How's that an angle? Something must have gotten lost here...

Or look at it this way: Let's say there's an astronaut standing on the
moon, wiggling her pinky. You'd need an instrument sensitive enough to
measure that movement from Earth, a quarter million miles away.


That sounds like about 10^-5 arc seconds. Wow.

If so then the 1/10 H atom would subtend that angle if seen 20 cm away,
e.g. comfortable reading distance. Wow, too. Atoms really are small.

But...

Is such precision possible? After a six-year struggle, engineers at
the Jet Propulsion Laboratory recently proved that the answer is yes.
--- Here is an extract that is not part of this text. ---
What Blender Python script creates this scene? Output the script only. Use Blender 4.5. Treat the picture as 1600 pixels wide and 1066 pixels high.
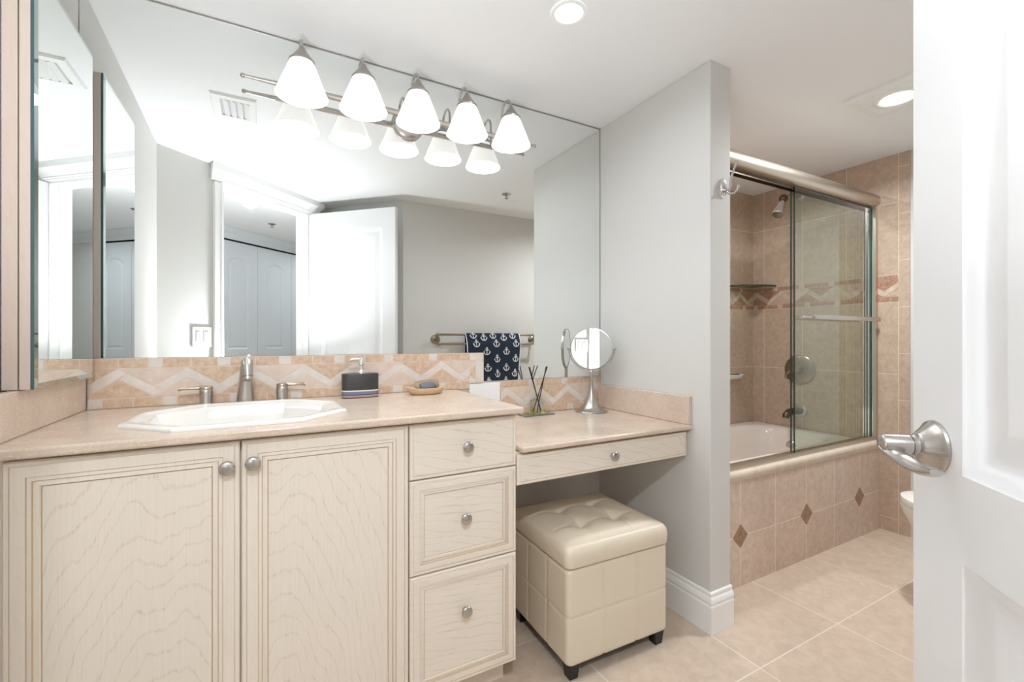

Such sub-atomic measurements were conducted for the first time ever
within a vacuum-sealed chamber called the Microarcsecond Metrology
Testbed.


[...]
The instrument that engineers have demonstrated in the laboratory will
become the heart of a revolutionary new space telescope known as the
Space Interferometry Mission.

"Six-and-a-half years ago, this technology was unproven and
unsubstantiated," said Brett Watterson, the mission's deputy project
manager. "It was just a remote possibility that we could do it. It was
through ingenuity, insight, leadership and sheer perseverance that the
team was able to overcome these difficult technological challenges."


That's great news.

A few years ago someone from JPL came to UIUC to speak on SIM prospects.
I didn't get to ask the question that bothered me most:
he seemed to be suggesting it'd be in Earth orbit,
but surely that'd cause time- and direction-varying heating of the
spacecraft (by reflected light from the Earth, if not Earth's shadow!).
It seemed awfully hard to compensate for, given how stable
they'd need the platform to be.

I just now looked on the SIM web page, and see that it's to be in an
"Earth-trailing solar orbit". Does that mean it'd be placed at
a Lagrangian point 60 degrees behind the Earth? If so that'd make
good sense for keeping a stable environment.